On this page

Sanitize Inputs

Sanitizing inputs can be a good option when the input format is not strict but still somewhat predictable, such as phone numbers or other free-text fields. There are a few different ways to sanitize inputs, you could use an allowlist, a blocklist, or escape input.

Sanitize Input Using an Allowlist

When sanitizing data with an allowlist, only valid characters/strings matching a given pattern are kept. For example, when validating a phone number there are multiple formats people use, US phone numbers could be written as 555-123-1245, (555) 123-1245, 555.123.1245, or a similar combination. Running any of these through an allowlist that only allows numeric characters would leave 5551231245.

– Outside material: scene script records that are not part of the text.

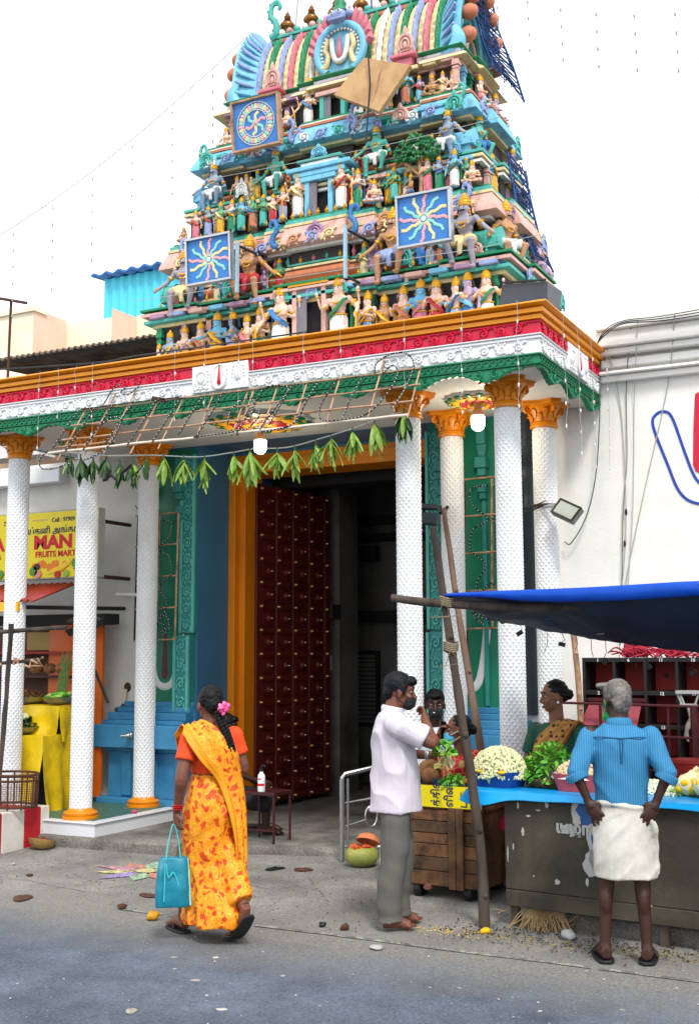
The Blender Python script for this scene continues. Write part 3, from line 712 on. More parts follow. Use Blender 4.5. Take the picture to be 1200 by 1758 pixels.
m = MB(); m.lathe([(.5, 0), (.46, .1), (.5, .2)], 12, M=Matrix.Rotation(PI/2, 4, 'X')); m.lathe([(.3, .2), (.2, .3), (0.02, .32)], 10, M=Matrix.Rotation(PI/2, 4, 'X'))
for i in range(12): m.ell((.5*math.cos(i*PI/6), -.16, .5*math.sin(i*PI/6)), .09, 6, 4)
WHEEL = m.mesh('wheel_ornament', None, True)
def orn(name, me, x, y, z, s_, mtl, rz=0, sy=None, sz=None):
    return link(name, me, tw, T(x, y, z, rz, s_, sy if sy else s_, sz if sz else s_), mtl)

# ---- storeys: (z0, z1 of wall, half width, half depth)
def storey(hw, hd, z, items, bay=.07):
    for nm, h, o_, prof, mt in items:
        course(nm, hw+o_, hd+o_, z+.0015, z+h-.0015, prof, TP[mt], bay); z += h
    return z
Z0 = 4.335
FYT = lambda hd: TYC-hd
# storey one: base courses, figure wall, eave, guard wall, roll, ledge
z = storey(2.04, 1.22, Z0, [('plinth_course', .20, .03, SQ, 'slate'), ('base_course', .06, .06, CHAM, 'green')])
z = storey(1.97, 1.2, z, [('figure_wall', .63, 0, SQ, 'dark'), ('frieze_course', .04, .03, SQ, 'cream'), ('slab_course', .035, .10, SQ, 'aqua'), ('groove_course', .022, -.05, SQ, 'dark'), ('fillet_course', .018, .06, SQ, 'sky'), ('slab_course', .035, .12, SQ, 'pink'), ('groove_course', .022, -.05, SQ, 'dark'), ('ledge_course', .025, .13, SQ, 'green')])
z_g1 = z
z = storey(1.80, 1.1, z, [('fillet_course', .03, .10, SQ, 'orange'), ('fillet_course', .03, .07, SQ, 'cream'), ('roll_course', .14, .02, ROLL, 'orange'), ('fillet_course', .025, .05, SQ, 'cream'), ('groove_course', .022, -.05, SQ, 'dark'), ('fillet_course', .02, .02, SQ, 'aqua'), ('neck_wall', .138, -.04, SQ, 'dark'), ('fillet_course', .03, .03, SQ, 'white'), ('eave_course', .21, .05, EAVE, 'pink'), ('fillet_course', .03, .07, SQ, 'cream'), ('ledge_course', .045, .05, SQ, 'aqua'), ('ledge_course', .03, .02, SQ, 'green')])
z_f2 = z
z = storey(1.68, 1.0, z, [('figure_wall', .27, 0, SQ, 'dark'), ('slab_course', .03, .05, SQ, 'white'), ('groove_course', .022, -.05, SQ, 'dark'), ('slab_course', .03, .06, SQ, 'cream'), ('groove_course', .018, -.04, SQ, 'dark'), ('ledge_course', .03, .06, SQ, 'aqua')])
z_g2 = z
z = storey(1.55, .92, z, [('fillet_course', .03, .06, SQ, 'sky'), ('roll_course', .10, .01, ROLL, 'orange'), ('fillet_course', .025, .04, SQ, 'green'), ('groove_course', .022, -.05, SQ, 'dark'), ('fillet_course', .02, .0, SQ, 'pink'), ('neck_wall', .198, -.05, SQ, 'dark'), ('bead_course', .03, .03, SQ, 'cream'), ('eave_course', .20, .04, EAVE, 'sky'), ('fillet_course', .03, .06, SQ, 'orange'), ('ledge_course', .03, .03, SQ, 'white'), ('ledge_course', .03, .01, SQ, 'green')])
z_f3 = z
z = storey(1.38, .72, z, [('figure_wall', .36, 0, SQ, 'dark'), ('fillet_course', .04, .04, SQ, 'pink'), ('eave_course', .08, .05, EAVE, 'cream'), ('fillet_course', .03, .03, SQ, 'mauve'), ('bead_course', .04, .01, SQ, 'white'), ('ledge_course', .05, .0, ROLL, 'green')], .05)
z_v = z
TZ = dict(z_g1=z_g1, z_f2=z_f2, z_g2=z_g2, z_f3=z_f3, z_v=z_v)
print('TOWER LEVELS', {k: round(v, 3) for k, v in TZ.items()}, round(z, 3))

# ---- doorways up the middle
def doorway(yf, z0, z1, hw, c1, c2, depth=.25):
    m = MB(); m.bx(XC-hw, XC+hw, yf-.012, yf+.02, z0, z1); m.build('opening', mat('opening_shade', '#1b171b', .9, .1, bump=0), tw)  # solid slab; the doorway's inner shade is painted as its dark colour
    for s_ in (-1, 1):
        a, b = sorted((XC+s_*hw, XC+s_*(hw+.05))); m = MB(); m.bx(a, b, yf-.10, yf+.02, z0, z1); m.build('door_post', TP[c1], tw, bevel=.004)
    m = MB(); m.bx(XC-hw-.09, XC+hw+.09, yf-.12, yf+.02, z1, z1+.05); m.build('door_head', TP[c2], tw, bevel=.004)
    m = MB(); m.bx(XC-hw*.98, XC-hw*.2, yf-.09, yf-.08, z0, z1-.01); m.build('door_shutter', TP['slate'], tw)
d1y = TYC-1.2-.07
doorway(d1y, Z0+.26, 5.36, .14, 'pink', 'gold'); doorway(TYC-1.0-.07, z_f2, z_f2+.37, .11, 'sky', 'sky'); doorway(TYC-.72-.05, z_f3, z_f3+.31, .10, 'aqua', 'pink')
# little pavilion roofs over the two upper doors
for yb, zb, s_, c_ in ((TYC-1.05, z_f2+.40, 1.0, 'sky'), ):
    for i, (hw, h, o_, mt) in enumerate(((.34, .035, .10, 'aqua'), (.30, .06, .12, 'sky'), (.37, .05, .14, 'sky'), (.22, .05, .10, 'white'), (.26, .03, .12, 'aqua'))):
        zz = zb+sum((.035, .06, .05, .05, .03)[:i]); m = MB(); m.bx(XC-hw, XC+hw, yb-o_, yb+.1, zz, zz+h-.003); m.build('pavilion_course', TP[mt], tw, bevel=.008)
    orn('kudu', KUDU, XC, yb-.1, zb+.22, .2, TP['sky'], 0, .2, .13)
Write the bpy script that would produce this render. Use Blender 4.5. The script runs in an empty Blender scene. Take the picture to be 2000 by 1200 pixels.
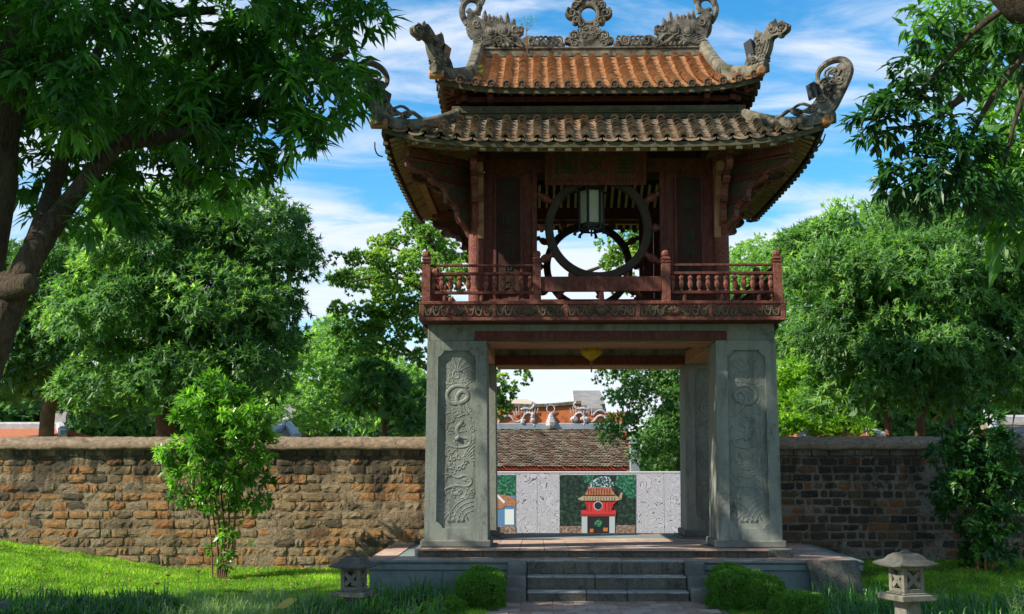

Sanitize Input Using a Blocklist

A blocklist, of course, is the exact opposite of an allowlist. A blocklist can be used to strip HTML <script> tags or other non-conforming text from inputs before using input values. This technique suffers from the same shortcomings of the above section, Rejecting Bad Inputs. This type of sanitization must be done recursively until the value no longer changes. For example if the value <scr<scriptipt foo bar is only processed once the result would be still contain <script, but if done recursively, the result would be foo bar.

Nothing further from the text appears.